Girlpool
What Chaos Is Imaginary
- Anti- Records
- 2019
- 46 minutes
Certains albums s’inscrivent comme des jalons importants dans la discographie d’un artiste, soit parce qu’ils marquent un véritable changement de direction artistique ou parce qu’ils témoignent d’une plus grande richesse. Sur What Chaos Is Imaginary, le duo américain Girlpool affiche une nouvelle maturité qui donne encore plus de relief à ses chansons, pour un résultat sonore plus complexe et expansif.
Il est étonnant de constater le chemin parcouru par Cleo Tucker et Harmony Tividad. Après un EP en 2014, le duo avait vite fait sa marque l’année suivante avec Before the World Was Big, un premier album aux accents folk-punk. Puis, il y a deux ans, la formation proposait Powerplant, un opus moins punk qui mettait davantage l’accent sur la qualité des compositions et la finesse des harmonies vocales.
À la première écoute, What Chaos Is Imaginary peut sembler avoir été enregistré par un autre groupe que Girlpool. Il faut dire que le duo a vécu des changements majeurs qui ont probablement teinté l’écriture de ce troisième album. En effet, depuis la parution de Powerplant, Cleo Tucker a commencé à s’afficher ouvertement en tant que personne transsexuelle, entreprenant une thérapie hormonale qui a rendu sa voix plus grave. Le contraste de registre est donc plus grand avec celle de Tividad, et le duo exploite cet effet à bon escient en alternant les tours de chant.
Le disque s’ouvre sur l’excellente Lucy’s, qui était à l’origine une chanson solo de Tucker. Dès les premières secondes, on reconnaît le son de guitare typique du duo, avec une légère distorsion. Puis, la voix de Tucker fait son apparition avec un texte abstrait évoquant le souvenir d’un amour passé :
« An unfamiliar place where you’d rather stay
A meditation plan where you sway and sink
I want a find out town for the caroler who sounds like white when the sun goes down. »
– Lucy’s
Hasard ou non, il y a dans quelques-uns des titres chantés par Tucker une influence marquée d’Elliott Smith. C’est subtil sur Hire, avec ses cordes pincées à la guitare, mais évident sur All Blacked Out et Swamp and Bay, deux pièces plus rock. Ce n’est pas comme si l’empreinte d’Elliott Smith ne s’était jamais faite sentir chez Girlpool, sauf qu’elle s’exprime ici d’une manière plus franche et naturelle.

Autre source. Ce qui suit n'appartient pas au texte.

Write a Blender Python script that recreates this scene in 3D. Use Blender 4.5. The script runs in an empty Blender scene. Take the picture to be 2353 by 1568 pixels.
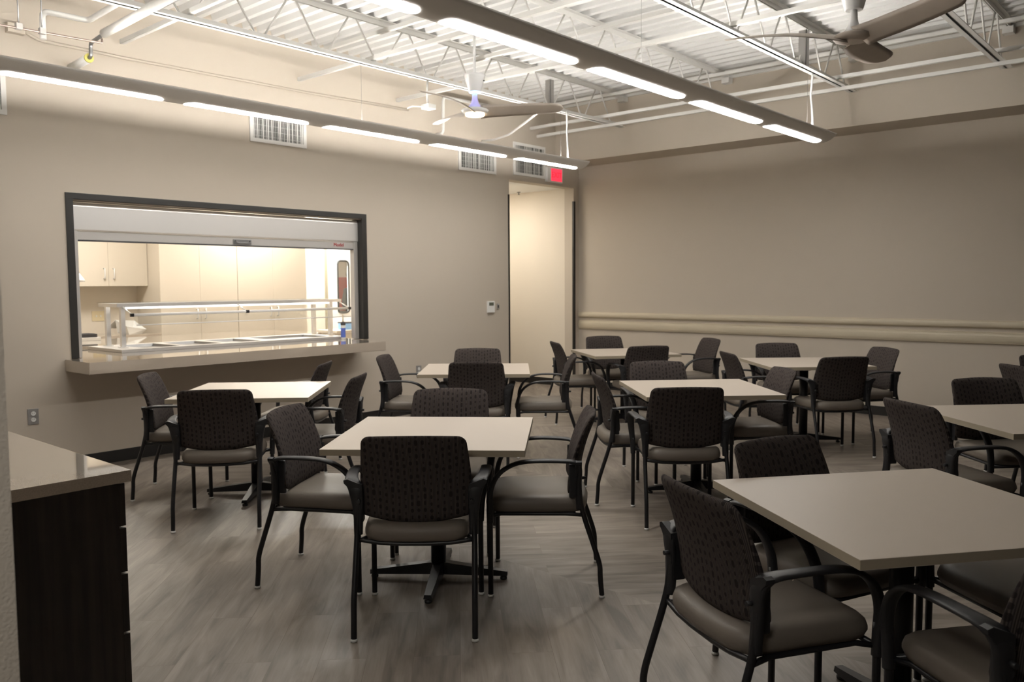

D’autres morceaux portent davantage la griffe de Tividad, dont Where You Sink et Joseph’s Dad, non seulement parce que sa voix y figure au premier plan mais aussi parce qu’on y décèle une même approche dans le rythme lent et les notes dissonantes à la guitare. Les harmonies vocales sont particulièrement réussies sur Pretty, qui porte en elle un petit je-ne-sais-quoi à la Snail Mail. Ça reste du Girlpool classique, mais en même temps plus pop, un peu moins abrasif que dans le passé.
Mais là où What Chaos Is Imaginary se démarque vraiment de ses prédécesseurs, c’est dans la richesse de l’instrumentation. Le duo délaisse son petit côté minimaliste pour faire davantage place aux claviers, à l’orgue ainsi qu’à la batterie électronique (la planante Minute in your Mind). Sur la magnifique chanson titre, le groupe intègre même un quatuor à cordes qui ajoute à la douleur du texte, où il est encore question d’une relation amoureuse ayant mal tourné :
« I love him and his violence for the pretty view
Rehearsed a strange reality, what chaos is imaginary ».
– What Chaos Is Imaginary
Il s’en trouvera sans doute pour dire que Girlpool a aplani son approche en proposant un son plus soigné. Certes, What Chaos Is Imaginary est l’album le plus accessible du groupe. En même temps, la qualité d’écriture demeure intacte, et plusieurs titres sont magnifiés par des arrangements raffinés. Dans mon livre à moi, ça ne s’appelle pas trahir ses origines, mais plutôt grandir et évoluer en tant que groupe.